TASK DETAILS ->
Retype verbatim only the lines below, starting at the one that contains "What Blender Python" and ending at the one that contains "except Exception: pass". Pictures are excluded from the copy.

SOURCE DATA ->
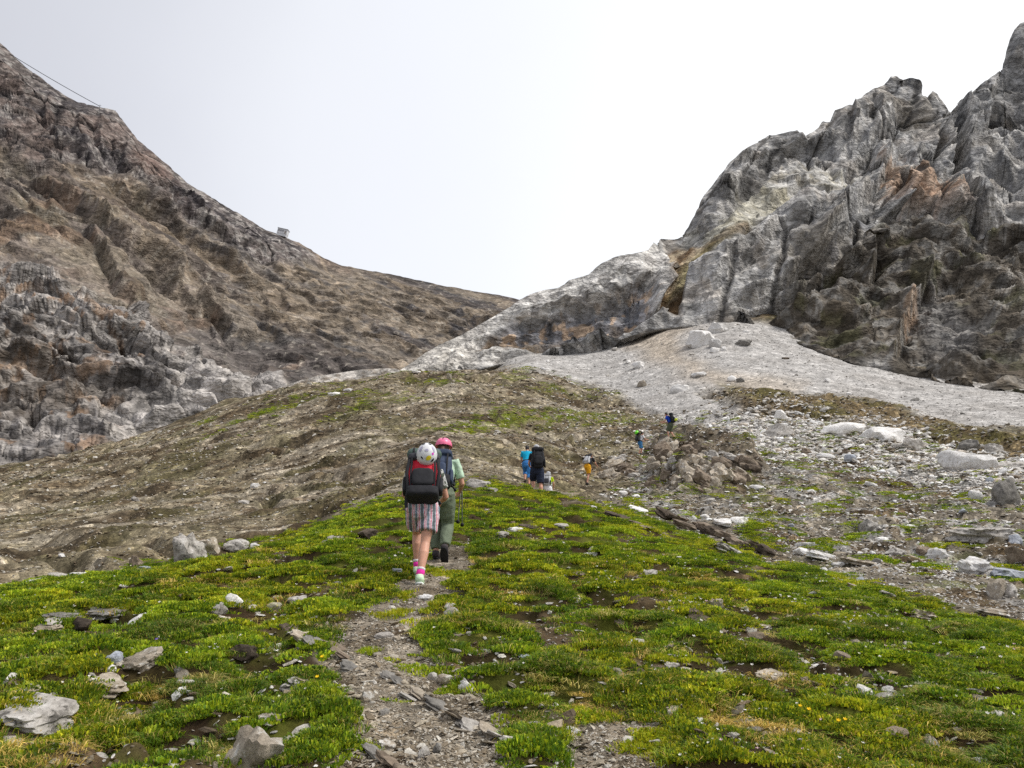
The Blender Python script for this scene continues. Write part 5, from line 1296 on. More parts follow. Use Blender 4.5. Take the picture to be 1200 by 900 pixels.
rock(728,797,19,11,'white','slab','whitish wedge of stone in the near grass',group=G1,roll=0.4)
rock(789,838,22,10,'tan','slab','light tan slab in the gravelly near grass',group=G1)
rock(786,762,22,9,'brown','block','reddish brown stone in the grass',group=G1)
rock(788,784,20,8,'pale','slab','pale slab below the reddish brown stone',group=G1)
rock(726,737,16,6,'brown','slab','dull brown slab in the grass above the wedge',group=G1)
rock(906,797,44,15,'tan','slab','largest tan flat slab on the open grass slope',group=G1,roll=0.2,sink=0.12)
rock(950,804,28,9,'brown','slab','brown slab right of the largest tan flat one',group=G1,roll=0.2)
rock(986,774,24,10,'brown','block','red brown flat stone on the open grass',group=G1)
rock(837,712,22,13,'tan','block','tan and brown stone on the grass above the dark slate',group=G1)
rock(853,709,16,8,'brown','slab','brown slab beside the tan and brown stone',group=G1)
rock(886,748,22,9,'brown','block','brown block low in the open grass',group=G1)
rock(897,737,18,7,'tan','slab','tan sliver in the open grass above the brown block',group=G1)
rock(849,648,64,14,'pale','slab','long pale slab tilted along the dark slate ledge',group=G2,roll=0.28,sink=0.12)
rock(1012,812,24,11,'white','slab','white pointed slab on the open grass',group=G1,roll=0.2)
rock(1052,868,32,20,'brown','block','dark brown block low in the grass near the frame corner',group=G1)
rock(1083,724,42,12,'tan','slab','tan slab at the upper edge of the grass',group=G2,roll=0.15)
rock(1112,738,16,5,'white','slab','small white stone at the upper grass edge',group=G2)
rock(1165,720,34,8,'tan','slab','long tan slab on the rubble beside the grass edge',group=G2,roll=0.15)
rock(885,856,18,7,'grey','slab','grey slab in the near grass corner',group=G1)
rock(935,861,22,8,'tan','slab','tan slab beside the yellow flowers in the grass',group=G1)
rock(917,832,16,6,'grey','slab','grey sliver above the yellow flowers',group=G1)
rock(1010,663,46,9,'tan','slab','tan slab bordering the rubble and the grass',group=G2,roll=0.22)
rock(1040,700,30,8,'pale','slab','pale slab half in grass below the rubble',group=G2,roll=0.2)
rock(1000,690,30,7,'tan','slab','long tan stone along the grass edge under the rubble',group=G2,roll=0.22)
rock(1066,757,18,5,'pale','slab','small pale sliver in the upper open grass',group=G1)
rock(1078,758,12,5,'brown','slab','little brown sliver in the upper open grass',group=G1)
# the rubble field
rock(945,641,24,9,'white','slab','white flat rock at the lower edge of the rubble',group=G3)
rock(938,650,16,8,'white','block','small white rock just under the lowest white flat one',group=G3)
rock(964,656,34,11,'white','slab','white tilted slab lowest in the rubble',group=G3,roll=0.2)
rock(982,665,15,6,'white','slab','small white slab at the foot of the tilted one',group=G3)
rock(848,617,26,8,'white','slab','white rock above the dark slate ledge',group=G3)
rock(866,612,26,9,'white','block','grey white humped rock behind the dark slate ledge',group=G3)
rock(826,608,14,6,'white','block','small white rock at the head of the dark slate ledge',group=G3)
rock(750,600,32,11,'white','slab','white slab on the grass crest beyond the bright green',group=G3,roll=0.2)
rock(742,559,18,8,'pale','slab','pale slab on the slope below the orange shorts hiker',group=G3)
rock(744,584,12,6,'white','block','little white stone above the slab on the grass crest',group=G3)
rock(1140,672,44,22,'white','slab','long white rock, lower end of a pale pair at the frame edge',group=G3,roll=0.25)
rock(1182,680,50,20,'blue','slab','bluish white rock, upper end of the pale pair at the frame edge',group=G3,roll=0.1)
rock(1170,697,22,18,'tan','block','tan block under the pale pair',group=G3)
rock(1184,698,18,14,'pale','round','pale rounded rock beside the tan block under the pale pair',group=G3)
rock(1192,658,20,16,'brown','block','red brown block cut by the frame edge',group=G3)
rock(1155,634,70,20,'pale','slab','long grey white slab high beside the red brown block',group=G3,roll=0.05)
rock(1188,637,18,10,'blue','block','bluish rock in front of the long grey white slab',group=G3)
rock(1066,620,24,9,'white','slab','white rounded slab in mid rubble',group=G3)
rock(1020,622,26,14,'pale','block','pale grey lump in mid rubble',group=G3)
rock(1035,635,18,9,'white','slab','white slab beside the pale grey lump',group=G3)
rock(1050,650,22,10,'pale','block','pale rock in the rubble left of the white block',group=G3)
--
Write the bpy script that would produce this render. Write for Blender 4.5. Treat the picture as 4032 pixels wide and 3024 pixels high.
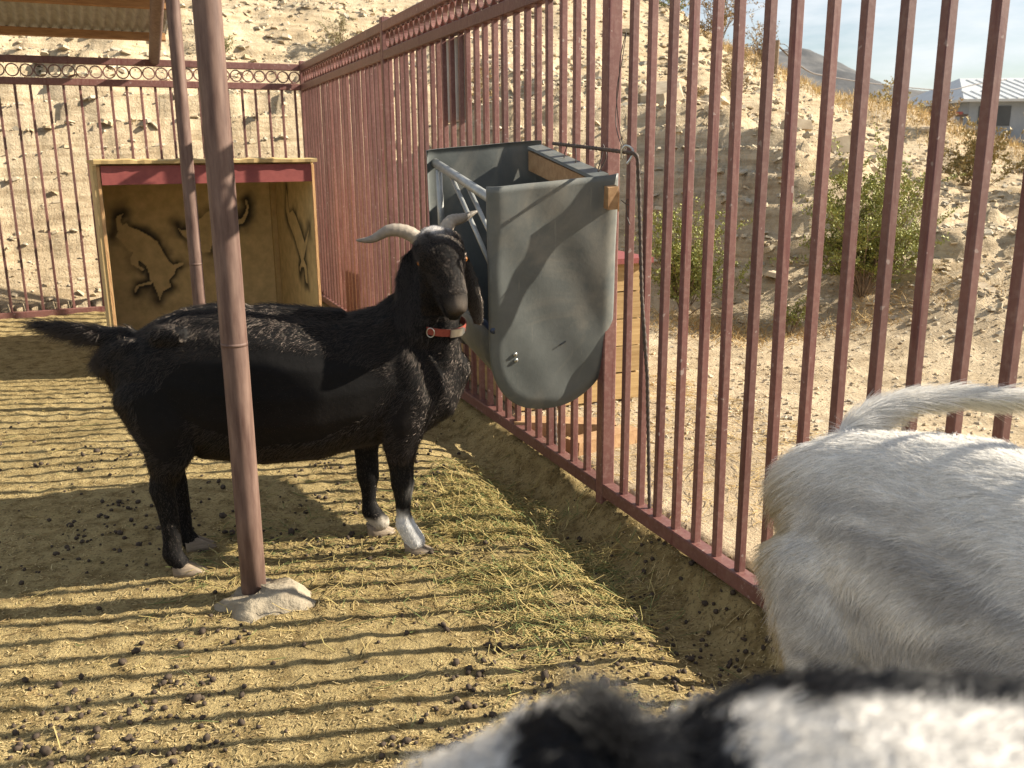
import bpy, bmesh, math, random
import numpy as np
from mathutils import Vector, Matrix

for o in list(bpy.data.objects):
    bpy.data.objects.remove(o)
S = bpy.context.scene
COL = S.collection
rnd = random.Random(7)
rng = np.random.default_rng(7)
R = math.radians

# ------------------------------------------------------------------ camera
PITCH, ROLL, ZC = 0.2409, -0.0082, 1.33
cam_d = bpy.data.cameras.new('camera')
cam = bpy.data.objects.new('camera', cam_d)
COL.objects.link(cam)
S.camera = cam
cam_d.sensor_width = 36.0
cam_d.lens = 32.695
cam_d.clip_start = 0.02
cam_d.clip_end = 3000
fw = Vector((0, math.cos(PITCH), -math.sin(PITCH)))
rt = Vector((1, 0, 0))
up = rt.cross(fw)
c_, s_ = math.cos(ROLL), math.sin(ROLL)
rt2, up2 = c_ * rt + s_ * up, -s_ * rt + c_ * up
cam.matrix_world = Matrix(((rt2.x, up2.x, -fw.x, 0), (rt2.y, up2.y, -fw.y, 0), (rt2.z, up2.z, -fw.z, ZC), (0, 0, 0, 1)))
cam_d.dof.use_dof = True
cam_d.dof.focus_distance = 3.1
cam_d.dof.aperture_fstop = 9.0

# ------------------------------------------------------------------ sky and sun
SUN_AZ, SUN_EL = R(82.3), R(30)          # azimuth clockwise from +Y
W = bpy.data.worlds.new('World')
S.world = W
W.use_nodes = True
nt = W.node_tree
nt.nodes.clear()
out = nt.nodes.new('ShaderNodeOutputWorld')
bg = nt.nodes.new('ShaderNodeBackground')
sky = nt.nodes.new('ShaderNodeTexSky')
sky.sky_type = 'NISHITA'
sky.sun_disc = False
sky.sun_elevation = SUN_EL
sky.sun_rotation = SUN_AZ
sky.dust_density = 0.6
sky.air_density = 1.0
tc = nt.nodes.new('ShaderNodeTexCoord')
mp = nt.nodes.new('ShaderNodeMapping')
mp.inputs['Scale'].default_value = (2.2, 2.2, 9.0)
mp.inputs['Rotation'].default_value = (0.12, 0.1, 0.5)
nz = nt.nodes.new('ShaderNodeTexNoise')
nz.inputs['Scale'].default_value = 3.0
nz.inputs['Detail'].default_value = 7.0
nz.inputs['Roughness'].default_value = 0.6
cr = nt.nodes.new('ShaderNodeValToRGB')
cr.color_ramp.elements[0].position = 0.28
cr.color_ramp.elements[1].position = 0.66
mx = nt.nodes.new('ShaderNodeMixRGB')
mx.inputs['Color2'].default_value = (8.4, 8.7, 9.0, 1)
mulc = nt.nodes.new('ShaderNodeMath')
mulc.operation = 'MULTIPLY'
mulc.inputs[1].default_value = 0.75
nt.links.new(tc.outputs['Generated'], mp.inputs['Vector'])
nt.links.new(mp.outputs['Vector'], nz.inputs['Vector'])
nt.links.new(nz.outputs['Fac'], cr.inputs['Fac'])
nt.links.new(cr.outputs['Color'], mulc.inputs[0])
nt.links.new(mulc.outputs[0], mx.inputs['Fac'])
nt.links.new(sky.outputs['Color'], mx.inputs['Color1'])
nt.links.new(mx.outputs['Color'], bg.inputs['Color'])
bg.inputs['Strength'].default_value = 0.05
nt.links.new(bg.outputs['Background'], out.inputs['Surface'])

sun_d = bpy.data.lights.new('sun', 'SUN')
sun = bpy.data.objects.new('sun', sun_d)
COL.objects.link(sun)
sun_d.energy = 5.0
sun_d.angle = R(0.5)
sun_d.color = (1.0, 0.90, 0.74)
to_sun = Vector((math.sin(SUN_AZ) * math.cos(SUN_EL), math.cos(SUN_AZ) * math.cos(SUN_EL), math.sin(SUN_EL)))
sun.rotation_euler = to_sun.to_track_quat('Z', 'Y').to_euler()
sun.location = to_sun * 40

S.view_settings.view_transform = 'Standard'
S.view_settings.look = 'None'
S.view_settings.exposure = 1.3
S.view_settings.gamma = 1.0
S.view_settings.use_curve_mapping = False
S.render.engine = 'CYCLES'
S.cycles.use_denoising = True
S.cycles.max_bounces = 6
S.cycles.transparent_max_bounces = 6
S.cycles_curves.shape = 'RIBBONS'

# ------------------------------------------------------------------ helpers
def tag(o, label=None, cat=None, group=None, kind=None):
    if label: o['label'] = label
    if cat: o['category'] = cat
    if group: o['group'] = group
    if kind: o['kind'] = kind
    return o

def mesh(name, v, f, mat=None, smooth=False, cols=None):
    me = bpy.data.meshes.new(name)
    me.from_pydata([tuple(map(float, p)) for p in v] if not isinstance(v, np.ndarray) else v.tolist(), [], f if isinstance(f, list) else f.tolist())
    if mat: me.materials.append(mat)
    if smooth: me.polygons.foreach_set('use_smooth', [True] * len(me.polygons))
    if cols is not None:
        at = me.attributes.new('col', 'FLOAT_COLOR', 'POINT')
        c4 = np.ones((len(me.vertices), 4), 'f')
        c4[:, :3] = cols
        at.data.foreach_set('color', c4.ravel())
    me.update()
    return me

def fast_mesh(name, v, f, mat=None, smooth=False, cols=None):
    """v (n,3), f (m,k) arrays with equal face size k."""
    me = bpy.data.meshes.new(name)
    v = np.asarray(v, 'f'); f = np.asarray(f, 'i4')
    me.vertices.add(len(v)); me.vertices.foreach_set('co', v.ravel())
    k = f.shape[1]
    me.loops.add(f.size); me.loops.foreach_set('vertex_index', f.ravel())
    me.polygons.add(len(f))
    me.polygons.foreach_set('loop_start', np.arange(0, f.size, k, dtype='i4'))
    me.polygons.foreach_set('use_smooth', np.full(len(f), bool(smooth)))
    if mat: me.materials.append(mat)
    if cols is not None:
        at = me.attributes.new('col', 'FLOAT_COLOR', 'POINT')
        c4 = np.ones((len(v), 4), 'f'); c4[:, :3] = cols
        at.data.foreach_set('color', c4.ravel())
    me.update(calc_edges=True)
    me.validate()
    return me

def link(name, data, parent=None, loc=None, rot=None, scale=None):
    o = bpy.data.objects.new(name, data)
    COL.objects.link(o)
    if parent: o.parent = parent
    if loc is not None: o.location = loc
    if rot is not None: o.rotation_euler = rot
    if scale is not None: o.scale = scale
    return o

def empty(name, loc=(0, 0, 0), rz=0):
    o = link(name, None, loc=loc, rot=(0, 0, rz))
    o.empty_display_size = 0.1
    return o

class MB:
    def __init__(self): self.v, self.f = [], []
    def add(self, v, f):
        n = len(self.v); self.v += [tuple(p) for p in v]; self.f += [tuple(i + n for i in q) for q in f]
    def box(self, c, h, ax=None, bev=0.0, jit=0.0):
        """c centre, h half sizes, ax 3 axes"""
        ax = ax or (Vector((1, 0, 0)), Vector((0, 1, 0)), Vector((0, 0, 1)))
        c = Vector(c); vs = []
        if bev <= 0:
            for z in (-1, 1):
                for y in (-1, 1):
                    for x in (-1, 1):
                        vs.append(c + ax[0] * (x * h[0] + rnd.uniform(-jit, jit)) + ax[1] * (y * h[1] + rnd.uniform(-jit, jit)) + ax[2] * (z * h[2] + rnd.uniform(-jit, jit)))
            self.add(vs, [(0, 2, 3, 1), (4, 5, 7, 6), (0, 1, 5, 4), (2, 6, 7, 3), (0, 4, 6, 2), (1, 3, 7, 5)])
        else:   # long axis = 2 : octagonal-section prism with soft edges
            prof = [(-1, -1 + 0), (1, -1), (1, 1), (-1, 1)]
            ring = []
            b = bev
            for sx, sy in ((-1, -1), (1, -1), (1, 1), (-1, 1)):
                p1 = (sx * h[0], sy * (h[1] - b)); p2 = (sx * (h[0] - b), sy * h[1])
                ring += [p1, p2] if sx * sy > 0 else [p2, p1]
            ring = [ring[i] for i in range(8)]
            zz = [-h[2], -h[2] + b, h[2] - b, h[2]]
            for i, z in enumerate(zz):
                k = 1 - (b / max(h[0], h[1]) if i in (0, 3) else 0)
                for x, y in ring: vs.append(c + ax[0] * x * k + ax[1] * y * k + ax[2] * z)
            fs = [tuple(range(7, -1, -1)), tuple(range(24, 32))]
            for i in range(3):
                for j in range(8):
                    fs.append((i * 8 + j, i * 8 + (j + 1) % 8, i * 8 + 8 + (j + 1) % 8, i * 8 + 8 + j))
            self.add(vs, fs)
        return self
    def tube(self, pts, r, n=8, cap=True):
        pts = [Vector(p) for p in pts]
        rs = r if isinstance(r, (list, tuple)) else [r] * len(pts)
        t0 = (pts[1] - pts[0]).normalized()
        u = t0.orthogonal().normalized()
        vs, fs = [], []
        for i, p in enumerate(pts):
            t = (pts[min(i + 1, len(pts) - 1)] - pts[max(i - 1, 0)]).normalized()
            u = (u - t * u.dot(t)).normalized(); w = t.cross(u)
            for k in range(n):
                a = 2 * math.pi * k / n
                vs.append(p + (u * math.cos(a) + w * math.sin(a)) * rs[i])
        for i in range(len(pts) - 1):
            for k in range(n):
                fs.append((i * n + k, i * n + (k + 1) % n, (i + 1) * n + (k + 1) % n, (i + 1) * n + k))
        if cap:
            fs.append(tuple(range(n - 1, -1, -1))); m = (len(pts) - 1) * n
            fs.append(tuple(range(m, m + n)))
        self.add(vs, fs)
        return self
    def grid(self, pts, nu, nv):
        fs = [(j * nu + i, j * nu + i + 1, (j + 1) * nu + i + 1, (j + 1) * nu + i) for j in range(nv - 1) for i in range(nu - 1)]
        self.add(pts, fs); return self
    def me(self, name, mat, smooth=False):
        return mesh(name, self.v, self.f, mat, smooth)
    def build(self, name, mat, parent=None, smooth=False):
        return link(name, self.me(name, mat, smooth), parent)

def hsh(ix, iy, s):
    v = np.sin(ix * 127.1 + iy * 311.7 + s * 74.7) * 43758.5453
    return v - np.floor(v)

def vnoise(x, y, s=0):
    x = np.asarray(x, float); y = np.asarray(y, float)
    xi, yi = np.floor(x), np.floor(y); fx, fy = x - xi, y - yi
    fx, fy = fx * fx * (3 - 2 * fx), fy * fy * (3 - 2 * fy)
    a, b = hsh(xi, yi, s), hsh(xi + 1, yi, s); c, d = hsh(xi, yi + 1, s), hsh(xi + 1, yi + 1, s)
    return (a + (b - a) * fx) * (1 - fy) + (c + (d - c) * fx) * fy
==
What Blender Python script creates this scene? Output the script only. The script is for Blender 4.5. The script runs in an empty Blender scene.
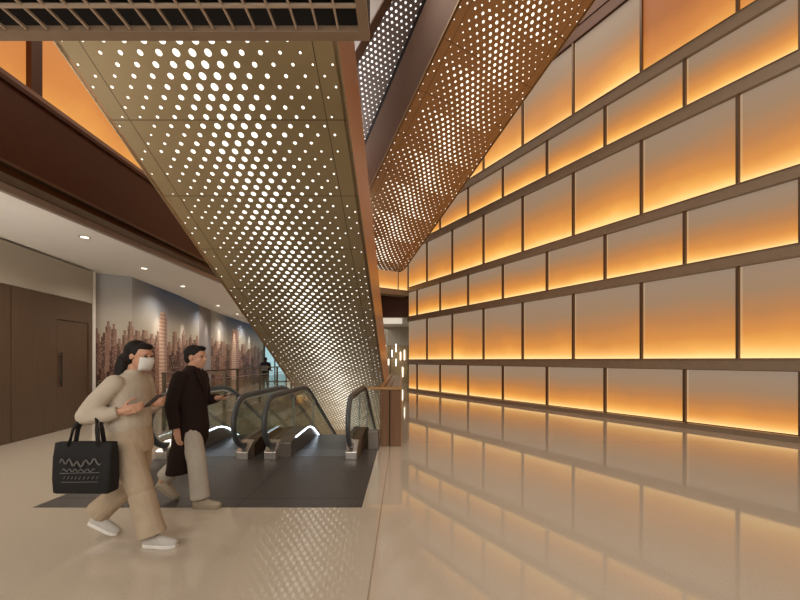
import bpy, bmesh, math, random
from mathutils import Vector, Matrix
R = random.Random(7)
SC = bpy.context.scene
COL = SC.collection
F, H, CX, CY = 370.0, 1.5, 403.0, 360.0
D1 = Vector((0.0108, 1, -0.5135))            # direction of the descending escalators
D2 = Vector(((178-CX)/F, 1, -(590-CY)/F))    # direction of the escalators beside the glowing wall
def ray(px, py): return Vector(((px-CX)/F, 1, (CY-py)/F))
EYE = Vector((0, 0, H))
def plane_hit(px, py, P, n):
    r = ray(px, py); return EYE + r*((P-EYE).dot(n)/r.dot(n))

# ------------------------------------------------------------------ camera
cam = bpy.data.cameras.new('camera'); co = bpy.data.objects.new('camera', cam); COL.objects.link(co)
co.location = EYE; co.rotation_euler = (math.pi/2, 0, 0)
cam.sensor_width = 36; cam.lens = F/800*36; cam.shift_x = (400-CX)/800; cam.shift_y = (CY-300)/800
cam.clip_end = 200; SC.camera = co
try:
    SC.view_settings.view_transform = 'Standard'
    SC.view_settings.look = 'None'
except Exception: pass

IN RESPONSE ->
What Blender Python script creates this scene? Output the script only. The script is for Blender 4.5. The script runs in an empty Blender scene.
import bpy, bmesh, math, random
from mathutils import Vector, Matrix
R = random.Random(7)
SC = bpy.context.scene
COL = SC.collection
F, H, CX, CY = 370.0, 1.5, 403.0, 360.0
D1 = Vector((0.0108, 1, -0.5135))            # direction of the descending escalators
D2 = Vector(((178-CX)/F, 1, -(590-CY)/F))    # direction of the escalators beside the glowing wall
def ray(px, py): return Vector(((px-CX)/F, 1, (CY-py)/F))
EYE = Vector((0, 0, H))
def plane_hit(px, py, P, n):
    r = ray(px, py); return EYE + r*((P-EYE).dot(n)/r.dot(n))

# ------------------------------------------------------------------ camera
cam = bpy.data.cameras.new('camera'); co = bpy.data.objects.new('camera', cam); COL.objects.link(co)
co.location = EYE; co.rotation_euler = (math.pi/2, 0, 0)
cam.sensor_width = 36; cam.lens = F/800*36; cam.shift_x = (400-CX)/800; cam.shift_y = (CY-300)/800
cam.clip_end = 200; SC.camera = co
try:
    SC.view_settings.view_transform = 'Standard'
    SC.view_settings.look = 'None'
except Exception: pass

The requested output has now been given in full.